携帯型機器にこそ役立つ「USB 3.0」、Wi-Fiではダメなのか:高速シリアルインタフェース技術(2/5 ページ)
モバイル機器にどのようなインタフェースを備えればよいのか、機器設計者の腕の見せ所だ。考え得るインタフェースをずらりと並べる手法もあるが、小型化を考えると得策ではない。USB 3.0はデータ転送速度が高く、電力を送る機能もある。HDMIやWi-Fiと比較したUSB 3.0の利点や欠点を紹介する。
USB 3.0のコネクタが大き過ぎる
USB 3.0のタイプAコネクタはUSB 2.0用と同一サイズである*2)。ただし、携帯電話機やタブレットなどに向けたUSB 3.0のマイクロBコネクタの寸法については話が別だ。USB 3.0マイクロBコネクタは、構造が従来のUSBコネクタとは大きく異なる。図1のように、USB 2.0互換のコネクタの隣にUSB 3.0用の拡張部分が追加された形で、かなり大型化している。
*2) USBのコネクタ形状は6種類に分かれている。大型のタイプA、タイプBの他、小型のミニA、ミニB、さらに小さなマイクロA、マイクロBである。
図1 USB 3.0のマイクロBコネクタ USB 3.0用の拡張部分がUSB 2.0コネクタの脇に付いている。マイクロBコネクタはUSB 2.0のコネクタよりも大型であるため、モバイル機器メーカーの懸念の種となっている。
USB 3.0のマイクロBコネクタはUSB 2.0のコネクタと比べると幅が大きい。機器をどうやって小型化しようかと苦労している携帯機器メーカーの懸念の種となっている。機器メーカーは、かさばるコネクタを新たに付け加えることを警戒している。USB 3.0マイクロコネクタの全体幅は12.85mmにもなる(図2)。

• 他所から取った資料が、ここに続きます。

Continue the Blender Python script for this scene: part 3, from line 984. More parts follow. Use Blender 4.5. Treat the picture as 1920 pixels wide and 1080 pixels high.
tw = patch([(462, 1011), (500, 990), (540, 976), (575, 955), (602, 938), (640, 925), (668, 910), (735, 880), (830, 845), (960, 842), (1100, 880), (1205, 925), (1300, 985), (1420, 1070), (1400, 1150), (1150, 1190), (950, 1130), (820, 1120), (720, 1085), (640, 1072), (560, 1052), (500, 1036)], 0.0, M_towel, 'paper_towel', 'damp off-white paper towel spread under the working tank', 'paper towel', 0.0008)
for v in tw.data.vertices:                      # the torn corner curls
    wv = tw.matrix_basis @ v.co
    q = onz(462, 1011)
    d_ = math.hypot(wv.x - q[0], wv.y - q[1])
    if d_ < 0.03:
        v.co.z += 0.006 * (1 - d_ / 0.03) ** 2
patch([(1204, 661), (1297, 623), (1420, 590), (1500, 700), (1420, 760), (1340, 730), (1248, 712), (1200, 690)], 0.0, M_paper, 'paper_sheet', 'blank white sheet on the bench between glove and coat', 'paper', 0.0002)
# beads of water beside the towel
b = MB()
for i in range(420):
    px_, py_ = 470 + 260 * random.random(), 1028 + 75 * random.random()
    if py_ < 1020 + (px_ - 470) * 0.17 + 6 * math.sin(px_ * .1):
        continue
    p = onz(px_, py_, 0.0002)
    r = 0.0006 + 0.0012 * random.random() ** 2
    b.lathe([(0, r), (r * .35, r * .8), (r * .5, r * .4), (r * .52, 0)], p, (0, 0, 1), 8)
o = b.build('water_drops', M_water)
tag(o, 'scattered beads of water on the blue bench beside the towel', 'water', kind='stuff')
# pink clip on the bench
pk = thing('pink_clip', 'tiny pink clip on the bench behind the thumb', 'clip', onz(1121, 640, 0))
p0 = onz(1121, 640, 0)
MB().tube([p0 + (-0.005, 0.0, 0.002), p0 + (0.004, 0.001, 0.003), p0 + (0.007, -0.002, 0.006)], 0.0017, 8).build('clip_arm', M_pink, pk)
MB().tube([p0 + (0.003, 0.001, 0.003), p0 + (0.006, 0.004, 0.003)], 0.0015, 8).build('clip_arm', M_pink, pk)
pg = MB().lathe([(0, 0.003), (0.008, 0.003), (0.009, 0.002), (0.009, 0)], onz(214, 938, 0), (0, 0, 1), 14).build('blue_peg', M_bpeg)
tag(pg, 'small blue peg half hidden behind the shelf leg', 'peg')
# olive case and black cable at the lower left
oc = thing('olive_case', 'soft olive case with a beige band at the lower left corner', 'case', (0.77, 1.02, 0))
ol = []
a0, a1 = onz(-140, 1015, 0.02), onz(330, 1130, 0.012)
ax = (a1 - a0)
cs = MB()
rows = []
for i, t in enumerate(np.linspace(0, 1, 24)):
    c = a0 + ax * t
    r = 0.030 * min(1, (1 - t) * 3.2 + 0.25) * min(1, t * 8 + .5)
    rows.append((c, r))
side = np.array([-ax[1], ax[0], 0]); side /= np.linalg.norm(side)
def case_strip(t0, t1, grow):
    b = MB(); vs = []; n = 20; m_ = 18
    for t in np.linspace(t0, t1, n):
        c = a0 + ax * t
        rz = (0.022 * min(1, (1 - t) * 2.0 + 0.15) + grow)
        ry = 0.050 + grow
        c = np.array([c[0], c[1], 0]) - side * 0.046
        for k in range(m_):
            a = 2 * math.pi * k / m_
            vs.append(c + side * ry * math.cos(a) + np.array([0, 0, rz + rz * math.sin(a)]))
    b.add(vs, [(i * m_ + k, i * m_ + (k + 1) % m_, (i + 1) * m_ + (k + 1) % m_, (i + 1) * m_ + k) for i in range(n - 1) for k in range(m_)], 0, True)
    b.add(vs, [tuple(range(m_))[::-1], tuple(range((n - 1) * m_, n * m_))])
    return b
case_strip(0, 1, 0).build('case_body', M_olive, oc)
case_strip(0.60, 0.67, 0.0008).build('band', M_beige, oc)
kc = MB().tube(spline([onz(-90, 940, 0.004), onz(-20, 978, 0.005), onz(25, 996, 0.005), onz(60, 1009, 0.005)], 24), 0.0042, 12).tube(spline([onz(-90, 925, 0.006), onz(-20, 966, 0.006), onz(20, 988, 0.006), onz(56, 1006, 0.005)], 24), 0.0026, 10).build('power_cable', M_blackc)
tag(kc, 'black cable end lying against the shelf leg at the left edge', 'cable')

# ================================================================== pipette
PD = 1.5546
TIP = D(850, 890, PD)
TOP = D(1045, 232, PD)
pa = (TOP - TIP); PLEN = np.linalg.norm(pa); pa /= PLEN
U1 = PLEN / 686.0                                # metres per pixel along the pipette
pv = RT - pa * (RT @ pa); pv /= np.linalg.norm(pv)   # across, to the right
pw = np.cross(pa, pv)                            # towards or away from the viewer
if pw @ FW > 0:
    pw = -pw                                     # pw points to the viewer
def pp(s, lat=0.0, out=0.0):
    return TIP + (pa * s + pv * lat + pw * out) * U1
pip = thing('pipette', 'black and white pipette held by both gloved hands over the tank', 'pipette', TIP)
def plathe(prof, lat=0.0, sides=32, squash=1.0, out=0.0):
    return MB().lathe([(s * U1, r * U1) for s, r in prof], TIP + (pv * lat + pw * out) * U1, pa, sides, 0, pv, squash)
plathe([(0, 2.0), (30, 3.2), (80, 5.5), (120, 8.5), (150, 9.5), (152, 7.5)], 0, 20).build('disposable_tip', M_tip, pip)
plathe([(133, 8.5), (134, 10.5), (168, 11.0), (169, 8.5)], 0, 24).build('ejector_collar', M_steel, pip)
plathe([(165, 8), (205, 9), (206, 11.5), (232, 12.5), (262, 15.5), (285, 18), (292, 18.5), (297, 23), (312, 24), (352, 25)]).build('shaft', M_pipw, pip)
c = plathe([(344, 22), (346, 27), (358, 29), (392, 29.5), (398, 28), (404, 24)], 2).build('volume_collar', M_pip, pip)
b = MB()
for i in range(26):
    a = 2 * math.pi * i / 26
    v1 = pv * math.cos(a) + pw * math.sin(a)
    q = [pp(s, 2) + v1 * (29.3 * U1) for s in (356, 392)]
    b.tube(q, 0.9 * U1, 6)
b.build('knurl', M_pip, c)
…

高精細表示が可能な今日の携帯機器の多くには、USB 2.0マイクロコネクタに加えて、高精細ビデオストリーミング用のマイクロHDMI(High Definition Multimedia Interface)コネクタが組み込まれている。しかし、機器メーカーはマイクロHDMIコネクタを組み込まず、その代わりにMHL(Mobile High definition Link)による高精細ビデオストリーミングを実現することが可能だ*3)。MHLは、2010年に提案されたモバイル向けの映像・音声用インタフェースであり、モバイル機器を高精細テレビや外部ディスプレイに直接接続できる。MHLは、接続形式に制約がないので、USB 3.0を音声映像信号の伝送に利用でき、マイクロHDMIコネクタを追加する必要がない。
*3) MHLは規格上、USBコネクタの一部端子を用いて映像データを伝送できる。
USB 3.0マイクロコネクタは、USB 2.0とHDMIのコネクタを一緒にした場合と比べて小型だ。マイクロHDMIコネクタは幅6.4mm、USB 2.0マイクロコネクタは7.8mmだ。これら2個のコネクタを使用した時に必要な幅は、間隔を空けることを考慮するとほぼ15〜16mmになり、これはUSB 3.0マイクロBコネクタに比べ約25%大きい。その結果、モバイル機器メーカーは、多機能なUSB 3.0マイクロBコネクタを1個だけ使用することで、高速コンテンツ転送と充電、MHLによる高精細ビデオストリーミングが提供でき、エレガントな設計が実現できる。